Why does it have to have a ‘use’? Why isn’t it enough that it is the grandest of grand old institutions and the very essence of Britishness? (dang - 19 words)
Perhaps that is it’s use… as a big important part of our cultural identity and heritage.
Well, except for Civil List spending of £7.9m pa. And the Property Services grant-in-aid of £15.5m for 2001/2. And the £6.01m Royal Travel grant-in-aid.
Well, a total of £35.3m anyway for 2001/2. It’s not much by comparison with other public organisations and institutions that nobody complains about, but it’s nothing to sneeze about either.
I’ve always been curious as to whether there have been any studies into tourism revenue directly attributable to the existence of royal buildings maintained by public monies. Anyone have any ideas?
You’re also forgetting the tax that is being withheld from Royal rents (think Duchy of Cornwall etc.). They only pay on a voluntary basis. IIRC, Charles reduced his from 25% to 10% when he married Di, and never upped it again.
Shirley Ujest, if it wasn’t for the monarchy our newspapers would be pamphlets.
I’m more in favour of a ‘taken to the middle of a forest and shot in the head monarchy’ a la Russia. Hey, there ya go Shirley, another use for them: Target practice.
God DAMN it, vBulletin is such a piece of shit! A nice long eloquent well-thought out post that would make a monarchist out of Cromwell, and I forgot to copy it somewhere safe before entrusting it to this infernal bugware that loses everything if you preview when not logged in.
People go to Egypt to see the pyramids they don’t need the Pharaohs still there. Most of what you mention would still be there. Tower of London etc. does not need the Queen to be a tourist attraction.
We could always get some Disney imagineers in to build an animatronic royal family. People will still get to see the queen waving at them, they can progam Phillip to insult Johnny Foreigner and we won’t have to spend millions.
They are the embodiment of British values. Not the people themselves, but their roles.
There ya go – 14 words. In America the flag is the symbol of liberty, justice and equality. In the UK, the monarch (and to a (much) lesser extent, the other royals) is the symbol of whatever the hell British values are (emotional detachment, unflappability, and the appreciation of a nice cup of tea, perhaps).
Without the royals, Britain becomes a third-rate US wannabe republic of no particular interest. Heck, even Belgium has royals.
…I think you mean aloofness, privilege borne of an outmoded class system, snobbishness, adultery, dysfunctionality, psychosis, corruption, and appreciation of a nice '68 Châteauneuf-du-Pape.
My wife has met Her Maj, BTW, and had a two-minute conversation with her (that’s either eight minutes or two hours and fifty-eight minutes less than Paul Burrell, depending on your source). She reports that Lizzie is genuinely nice, friendly and “has amazing skin”. I don’t know that any of those things are enough to justify the expenditure, but the spouse is not one to usually fawn over celebrities, so I believe her about the “genuinely nice” part.

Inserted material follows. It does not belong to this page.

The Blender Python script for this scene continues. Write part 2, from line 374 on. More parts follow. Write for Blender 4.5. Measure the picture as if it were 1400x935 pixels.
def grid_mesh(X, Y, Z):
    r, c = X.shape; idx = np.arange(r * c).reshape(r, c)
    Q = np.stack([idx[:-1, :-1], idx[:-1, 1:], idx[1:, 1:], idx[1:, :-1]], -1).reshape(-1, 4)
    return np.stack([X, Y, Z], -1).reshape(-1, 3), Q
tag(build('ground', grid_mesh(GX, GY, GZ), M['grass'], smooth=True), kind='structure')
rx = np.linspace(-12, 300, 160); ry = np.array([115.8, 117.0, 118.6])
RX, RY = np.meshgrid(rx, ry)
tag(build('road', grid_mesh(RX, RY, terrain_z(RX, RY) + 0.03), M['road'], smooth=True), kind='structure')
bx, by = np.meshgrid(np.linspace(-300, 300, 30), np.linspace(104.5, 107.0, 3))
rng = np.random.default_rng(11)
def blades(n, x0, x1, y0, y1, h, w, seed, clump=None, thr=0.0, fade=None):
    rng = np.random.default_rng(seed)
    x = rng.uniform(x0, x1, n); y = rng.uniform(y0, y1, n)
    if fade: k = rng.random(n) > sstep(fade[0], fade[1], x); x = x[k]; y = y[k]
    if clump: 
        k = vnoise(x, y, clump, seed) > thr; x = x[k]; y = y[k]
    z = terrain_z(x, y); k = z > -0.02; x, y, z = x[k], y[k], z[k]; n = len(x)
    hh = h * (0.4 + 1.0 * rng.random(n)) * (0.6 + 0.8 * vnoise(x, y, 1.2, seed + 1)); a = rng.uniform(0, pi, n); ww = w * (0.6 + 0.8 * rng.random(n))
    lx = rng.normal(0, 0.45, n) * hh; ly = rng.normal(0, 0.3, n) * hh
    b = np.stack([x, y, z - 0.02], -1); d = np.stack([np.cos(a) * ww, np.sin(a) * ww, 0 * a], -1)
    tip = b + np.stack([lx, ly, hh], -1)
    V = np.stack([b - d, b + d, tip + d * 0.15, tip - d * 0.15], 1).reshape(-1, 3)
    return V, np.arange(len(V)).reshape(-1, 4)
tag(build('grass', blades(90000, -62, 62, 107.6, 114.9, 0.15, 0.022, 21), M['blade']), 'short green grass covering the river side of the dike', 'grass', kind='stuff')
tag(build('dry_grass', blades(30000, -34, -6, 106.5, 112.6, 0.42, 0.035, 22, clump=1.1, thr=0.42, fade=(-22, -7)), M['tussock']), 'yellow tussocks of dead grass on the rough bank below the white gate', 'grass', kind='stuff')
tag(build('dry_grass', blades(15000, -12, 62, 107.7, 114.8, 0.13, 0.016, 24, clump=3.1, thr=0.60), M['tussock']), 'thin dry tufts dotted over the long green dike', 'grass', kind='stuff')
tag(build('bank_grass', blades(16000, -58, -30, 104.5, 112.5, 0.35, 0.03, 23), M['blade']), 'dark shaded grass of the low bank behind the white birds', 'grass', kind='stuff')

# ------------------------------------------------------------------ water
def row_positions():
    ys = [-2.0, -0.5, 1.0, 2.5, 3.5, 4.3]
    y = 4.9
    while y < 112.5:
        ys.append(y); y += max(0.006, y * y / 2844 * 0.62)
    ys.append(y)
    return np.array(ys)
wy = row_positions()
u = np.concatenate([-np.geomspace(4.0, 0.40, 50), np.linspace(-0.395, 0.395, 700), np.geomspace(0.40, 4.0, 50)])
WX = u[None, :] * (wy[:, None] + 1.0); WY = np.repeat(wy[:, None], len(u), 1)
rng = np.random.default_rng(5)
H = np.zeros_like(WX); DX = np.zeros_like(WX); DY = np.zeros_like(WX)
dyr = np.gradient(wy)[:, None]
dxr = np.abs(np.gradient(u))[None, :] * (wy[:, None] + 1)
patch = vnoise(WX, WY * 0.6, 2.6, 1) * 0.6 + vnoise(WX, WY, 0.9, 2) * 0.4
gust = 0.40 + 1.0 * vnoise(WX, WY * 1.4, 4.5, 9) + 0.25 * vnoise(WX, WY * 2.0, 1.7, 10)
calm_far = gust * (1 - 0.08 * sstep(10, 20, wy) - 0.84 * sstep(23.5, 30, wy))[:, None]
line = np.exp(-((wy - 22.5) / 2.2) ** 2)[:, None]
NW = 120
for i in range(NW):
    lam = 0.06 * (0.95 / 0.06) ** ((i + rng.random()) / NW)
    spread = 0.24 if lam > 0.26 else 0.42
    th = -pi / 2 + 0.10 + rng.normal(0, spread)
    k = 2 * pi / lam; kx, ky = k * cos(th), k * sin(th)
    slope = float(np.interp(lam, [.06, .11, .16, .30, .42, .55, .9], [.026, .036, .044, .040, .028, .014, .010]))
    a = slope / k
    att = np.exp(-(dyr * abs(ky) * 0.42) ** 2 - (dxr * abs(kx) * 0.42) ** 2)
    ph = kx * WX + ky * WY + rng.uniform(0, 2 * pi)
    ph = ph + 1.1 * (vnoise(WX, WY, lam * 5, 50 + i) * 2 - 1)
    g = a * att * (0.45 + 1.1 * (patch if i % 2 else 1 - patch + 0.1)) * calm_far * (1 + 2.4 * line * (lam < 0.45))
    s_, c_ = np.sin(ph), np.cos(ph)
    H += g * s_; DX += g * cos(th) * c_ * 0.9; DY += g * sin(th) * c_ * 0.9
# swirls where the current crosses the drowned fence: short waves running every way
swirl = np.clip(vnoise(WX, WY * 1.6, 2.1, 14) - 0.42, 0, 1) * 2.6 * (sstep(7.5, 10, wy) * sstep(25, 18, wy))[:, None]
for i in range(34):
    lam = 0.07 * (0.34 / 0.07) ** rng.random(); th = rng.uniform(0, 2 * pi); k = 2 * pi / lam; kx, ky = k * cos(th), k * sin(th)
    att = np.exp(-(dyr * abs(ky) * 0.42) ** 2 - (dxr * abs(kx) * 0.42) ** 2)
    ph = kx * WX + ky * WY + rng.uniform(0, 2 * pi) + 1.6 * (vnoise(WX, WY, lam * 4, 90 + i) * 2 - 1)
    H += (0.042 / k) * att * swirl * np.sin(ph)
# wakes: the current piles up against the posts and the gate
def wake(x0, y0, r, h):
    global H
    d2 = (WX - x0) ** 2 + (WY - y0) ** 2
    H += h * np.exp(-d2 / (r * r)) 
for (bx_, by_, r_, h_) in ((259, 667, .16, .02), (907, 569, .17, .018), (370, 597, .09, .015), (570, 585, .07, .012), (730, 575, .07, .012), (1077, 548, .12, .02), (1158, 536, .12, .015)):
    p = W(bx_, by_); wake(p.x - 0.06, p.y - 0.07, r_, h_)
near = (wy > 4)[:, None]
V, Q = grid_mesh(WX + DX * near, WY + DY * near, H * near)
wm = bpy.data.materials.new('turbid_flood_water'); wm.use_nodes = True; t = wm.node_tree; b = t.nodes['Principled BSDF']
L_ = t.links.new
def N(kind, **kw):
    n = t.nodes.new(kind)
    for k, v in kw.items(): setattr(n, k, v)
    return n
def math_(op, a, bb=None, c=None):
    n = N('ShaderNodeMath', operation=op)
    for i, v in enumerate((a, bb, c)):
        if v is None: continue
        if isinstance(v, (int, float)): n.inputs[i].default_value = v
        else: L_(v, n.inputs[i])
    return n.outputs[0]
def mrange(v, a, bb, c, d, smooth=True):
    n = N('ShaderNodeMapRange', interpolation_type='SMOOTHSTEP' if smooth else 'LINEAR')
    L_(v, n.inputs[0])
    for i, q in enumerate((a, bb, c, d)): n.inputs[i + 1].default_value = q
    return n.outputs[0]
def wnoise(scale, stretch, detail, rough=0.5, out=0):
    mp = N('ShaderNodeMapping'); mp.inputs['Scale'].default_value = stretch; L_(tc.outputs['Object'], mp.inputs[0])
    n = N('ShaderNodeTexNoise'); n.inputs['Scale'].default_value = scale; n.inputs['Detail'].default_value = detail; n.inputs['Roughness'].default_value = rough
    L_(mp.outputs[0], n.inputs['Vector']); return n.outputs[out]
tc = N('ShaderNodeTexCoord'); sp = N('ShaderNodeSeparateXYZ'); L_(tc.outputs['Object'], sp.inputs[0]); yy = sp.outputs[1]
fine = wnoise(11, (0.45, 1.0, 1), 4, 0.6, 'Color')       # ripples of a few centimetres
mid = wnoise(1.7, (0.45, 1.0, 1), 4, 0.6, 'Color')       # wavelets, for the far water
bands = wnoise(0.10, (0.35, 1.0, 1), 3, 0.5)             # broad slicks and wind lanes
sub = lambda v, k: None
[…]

That link might be entertaining for people to read astro, but they’re from the News of the World! A couple of weeks ago they were giving away a “Free Mag - The world’s 50 hottest babes”. Don’t be surprised if they give away a free foil hat to every reader any time soon.
Astro, the News of the World is the sister paper of The Sun. the Sun are out to discredit paul Burrel because he told his side of events about the courtcase to the Daily Mirror, the suns big Rival.
they will try anything to sell papers, including using his sexuality as a weapon against him.